We’re rolling out our annual invention awards today, so it’s perhaps a fitting coincidence that this video should surface of the so-called peasant inventor Wu Yulu, a Chinese farmer and robot hobbyist displaying his whimsical creations at Shanghai’s Rockbund Art Museum.
Following a rich tradition of DIY inventors from China’s interior, Wu doesn’t benefit from university backing or a robotics lab of his own, so he instead scavenges rubbish piles for throwaway parts and the odd aesthetic fixture. As such, some of his creations possess a Tim Burton-esque kind of macabre quality: rust-covered drummer boys patched together from scrap marching tirelessly in a circle, or a remote-controlled child-bot that ambles around with an unnaturally spastic gait.
Chinese Peasant Inventors from Malcolm Moore on Vimeo.
And what do his robots do? Mostly, they entertain.
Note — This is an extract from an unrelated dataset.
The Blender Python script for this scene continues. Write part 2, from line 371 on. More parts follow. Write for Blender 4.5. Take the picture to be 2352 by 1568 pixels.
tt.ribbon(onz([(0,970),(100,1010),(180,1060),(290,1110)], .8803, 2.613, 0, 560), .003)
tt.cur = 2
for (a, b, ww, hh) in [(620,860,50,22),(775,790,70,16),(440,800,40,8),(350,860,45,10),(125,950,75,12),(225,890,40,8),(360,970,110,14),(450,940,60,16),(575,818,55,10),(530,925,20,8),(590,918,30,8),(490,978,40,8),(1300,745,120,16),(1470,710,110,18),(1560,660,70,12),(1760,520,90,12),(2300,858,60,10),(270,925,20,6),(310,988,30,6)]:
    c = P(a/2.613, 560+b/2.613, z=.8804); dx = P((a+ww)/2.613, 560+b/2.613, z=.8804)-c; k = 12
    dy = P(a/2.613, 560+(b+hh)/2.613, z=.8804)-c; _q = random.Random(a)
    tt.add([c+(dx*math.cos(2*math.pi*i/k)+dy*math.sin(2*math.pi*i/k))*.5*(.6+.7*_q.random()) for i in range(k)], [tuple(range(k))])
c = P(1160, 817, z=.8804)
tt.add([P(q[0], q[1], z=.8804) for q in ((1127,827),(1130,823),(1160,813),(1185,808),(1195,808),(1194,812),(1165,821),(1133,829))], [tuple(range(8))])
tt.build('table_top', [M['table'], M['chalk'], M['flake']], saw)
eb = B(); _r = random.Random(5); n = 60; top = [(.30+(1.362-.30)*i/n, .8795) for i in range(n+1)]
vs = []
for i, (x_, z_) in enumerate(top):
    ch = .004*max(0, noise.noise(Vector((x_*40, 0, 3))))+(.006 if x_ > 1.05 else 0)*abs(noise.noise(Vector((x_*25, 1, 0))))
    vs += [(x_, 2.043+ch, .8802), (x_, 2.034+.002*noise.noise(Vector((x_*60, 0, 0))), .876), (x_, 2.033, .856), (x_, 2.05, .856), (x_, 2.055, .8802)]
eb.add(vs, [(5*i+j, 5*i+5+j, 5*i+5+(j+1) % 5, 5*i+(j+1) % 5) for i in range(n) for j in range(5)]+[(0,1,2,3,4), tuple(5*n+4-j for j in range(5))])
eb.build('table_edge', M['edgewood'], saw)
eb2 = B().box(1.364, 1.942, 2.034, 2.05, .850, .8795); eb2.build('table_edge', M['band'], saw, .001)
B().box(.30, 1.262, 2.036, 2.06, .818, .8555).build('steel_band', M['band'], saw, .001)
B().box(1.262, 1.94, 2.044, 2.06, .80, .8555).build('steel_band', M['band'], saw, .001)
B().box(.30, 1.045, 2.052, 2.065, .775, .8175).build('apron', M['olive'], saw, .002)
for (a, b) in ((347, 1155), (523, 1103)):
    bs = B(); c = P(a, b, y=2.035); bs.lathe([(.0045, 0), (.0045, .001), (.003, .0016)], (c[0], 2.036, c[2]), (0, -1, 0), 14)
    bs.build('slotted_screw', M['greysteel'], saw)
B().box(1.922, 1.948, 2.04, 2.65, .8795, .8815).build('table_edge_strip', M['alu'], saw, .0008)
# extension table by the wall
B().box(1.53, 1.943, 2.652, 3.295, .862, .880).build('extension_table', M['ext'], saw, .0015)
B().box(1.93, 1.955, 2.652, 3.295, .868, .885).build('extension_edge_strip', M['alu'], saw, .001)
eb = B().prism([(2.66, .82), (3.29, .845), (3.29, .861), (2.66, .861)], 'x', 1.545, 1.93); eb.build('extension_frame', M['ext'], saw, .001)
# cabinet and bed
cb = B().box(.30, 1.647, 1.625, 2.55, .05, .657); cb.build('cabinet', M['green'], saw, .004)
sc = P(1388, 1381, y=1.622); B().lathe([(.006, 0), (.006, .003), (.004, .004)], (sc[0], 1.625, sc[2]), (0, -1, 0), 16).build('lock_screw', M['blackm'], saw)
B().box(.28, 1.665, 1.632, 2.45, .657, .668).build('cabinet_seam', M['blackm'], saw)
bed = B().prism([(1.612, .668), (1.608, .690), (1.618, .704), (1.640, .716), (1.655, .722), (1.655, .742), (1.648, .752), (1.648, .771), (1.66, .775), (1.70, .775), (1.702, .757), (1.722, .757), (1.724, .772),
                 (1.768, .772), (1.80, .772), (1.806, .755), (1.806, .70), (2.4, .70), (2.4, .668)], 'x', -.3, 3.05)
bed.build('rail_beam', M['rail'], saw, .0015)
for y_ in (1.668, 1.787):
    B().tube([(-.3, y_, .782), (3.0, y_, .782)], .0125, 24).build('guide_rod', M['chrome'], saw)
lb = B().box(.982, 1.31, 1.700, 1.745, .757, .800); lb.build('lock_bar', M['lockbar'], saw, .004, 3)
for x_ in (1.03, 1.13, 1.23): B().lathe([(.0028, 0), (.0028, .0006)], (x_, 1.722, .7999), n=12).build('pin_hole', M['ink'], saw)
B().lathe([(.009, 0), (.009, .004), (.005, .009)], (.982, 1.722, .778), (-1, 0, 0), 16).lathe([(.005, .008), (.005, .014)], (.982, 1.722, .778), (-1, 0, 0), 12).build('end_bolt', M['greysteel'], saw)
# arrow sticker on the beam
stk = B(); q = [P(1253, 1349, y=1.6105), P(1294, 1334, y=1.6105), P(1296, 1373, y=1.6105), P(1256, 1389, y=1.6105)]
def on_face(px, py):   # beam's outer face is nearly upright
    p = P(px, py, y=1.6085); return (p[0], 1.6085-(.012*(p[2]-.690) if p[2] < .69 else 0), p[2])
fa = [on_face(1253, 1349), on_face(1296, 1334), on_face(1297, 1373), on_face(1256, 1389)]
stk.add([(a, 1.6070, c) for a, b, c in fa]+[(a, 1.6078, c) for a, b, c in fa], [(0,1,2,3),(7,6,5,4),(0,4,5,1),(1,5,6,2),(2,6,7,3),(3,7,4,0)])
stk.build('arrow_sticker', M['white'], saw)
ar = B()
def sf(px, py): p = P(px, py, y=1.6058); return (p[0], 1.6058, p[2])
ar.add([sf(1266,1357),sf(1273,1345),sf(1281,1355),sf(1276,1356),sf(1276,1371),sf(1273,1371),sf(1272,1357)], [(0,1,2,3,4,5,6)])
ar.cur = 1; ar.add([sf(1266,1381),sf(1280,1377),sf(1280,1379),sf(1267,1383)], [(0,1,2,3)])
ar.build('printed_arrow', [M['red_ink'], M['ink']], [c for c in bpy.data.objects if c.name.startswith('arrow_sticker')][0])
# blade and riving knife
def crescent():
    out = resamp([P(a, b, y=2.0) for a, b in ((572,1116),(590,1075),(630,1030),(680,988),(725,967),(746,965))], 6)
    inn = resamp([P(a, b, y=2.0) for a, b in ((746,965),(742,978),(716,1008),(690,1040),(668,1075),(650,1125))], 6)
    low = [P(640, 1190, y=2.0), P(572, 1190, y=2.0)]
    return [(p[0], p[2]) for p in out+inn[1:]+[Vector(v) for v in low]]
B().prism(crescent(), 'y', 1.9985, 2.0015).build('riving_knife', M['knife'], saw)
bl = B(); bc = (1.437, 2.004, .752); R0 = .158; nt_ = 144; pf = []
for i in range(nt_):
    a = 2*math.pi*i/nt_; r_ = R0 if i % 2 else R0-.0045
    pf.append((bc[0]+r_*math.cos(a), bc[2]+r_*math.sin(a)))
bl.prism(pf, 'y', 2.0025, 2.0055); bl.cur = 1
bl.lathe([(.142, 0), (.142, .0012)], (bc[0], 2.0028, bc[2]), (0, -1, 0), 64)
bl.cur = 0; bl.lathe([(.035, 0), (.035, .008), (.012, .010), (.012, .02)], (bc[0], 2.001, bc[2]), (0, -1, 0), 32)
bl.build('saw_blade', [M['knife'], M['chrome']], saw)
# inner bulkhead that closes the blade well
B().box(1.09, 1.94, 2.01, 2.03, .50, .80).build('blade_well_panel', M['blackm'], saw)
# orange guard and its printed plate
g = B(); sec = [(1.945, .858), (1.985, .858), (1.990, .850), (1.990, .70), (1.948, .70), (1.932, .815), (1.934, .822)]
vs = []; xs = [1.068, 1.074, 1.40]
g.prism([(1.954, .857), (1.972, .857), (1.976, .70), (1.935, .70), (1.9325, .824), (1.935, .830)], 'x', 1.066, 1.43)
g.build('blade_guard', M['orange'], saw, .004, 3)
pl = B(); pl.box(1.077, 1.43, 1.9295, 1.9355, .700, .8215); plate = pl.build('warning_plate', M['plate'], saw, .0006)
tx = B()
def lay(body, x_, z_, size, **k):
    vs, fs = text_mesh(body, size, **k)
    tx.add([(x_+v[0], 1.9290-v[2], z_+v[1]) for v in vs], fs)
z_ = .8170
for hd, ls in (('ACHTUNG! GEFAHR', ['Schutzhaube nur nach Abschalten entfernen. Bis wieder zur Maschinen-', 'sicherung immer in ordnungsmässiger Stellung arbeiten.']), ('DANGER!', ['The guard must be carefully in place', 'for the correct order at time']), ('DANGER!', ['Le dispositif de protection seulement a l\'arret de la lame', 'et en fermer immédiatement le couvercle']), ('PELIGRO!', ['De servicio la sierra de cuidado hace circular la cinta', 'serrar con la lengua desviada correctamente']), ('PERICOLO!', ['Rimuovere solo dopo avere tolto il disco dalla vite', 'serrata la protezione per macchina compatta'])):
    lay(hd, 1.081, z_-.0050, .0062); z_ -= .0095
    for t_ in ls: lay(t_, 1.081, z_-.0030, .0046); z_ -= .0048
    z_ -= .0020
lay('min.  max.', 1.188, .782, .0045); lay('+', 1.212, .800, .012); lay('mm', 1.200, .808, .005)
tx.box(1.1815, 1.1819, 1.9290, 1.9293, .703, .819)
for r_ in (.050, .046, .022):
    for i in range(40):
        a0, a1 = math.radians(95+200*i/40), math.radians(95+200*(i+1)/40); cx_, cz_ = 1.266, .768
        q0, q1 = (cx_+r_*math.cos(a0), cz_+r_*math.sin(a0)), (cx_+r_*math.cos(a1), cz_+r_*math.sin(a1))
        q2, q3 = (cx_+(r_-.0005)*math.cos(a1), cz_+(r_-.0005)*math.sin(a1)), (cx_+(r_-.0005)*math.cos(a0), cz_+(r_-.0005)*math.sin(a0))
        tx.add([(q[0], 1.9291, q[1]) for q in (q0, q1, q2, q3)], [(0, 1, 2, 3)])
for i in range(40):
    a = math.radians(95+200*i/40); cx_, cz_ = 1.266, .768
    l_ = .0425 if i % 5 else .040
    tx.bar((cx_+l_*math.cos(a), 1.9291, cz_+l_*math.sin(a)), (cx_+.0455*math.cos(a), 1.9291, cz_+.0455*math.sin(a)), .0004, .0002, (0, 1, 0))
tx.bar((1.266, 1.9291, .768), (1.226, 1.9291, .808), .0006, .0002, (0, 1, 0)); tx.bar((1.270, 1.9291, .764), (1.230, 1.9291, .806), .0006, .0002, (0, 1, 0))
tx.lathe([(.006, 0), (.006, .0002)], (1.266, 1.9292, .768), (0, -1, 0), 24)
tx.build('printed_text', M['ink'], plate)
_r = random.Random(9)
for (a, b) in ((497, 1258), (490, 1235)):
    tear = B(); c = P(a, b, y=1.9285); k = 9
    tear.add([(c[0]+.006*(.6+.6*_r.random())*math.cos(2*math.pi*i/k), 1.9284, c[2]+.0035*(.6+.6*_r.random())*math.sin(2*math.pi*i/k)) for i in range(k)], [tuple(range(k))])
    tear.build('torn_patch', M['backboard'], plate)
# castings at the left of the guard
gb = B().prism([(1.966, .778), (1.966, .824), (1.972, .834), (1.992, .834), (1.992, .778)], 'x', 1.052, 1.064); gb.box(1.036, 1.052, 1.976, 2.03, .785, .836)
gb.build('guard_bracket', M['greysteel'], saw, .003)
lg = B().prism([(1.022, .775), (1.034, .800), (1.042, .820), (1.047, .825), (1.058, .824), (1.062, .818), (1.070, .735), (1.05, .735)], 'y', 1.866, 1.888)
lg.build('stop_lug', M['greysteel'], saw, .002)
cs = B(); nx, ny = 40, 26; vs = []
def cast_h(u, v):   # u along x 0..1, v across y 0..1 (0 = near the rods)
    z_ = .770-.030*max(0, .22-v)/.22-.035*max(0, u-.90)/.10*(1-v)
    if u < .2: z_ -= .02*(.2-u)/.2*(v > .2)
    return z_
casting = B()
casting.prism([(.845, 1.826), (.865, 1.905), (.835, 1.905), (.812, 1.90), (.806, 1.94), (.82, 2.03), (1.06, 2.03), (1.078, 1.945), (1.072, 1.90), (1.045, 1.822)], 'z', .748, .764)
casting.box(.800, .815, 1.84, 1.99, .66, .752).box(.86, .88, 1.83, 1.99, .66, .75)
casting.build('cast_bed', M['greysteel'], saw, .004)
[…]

Some walk around, some hop about aimlessly like children’s wind-up toys, and one simply jumps off a high platform to be violently caught by a rigid cable strapped to his back. But some do possess a certain degree of functionality. “I had no money to buy a car,” Wu says of his rickshaw bot, a yellow humanoid in a straw hat that tows a passenger-bearing rickshaw cart behind. “So I built my own.”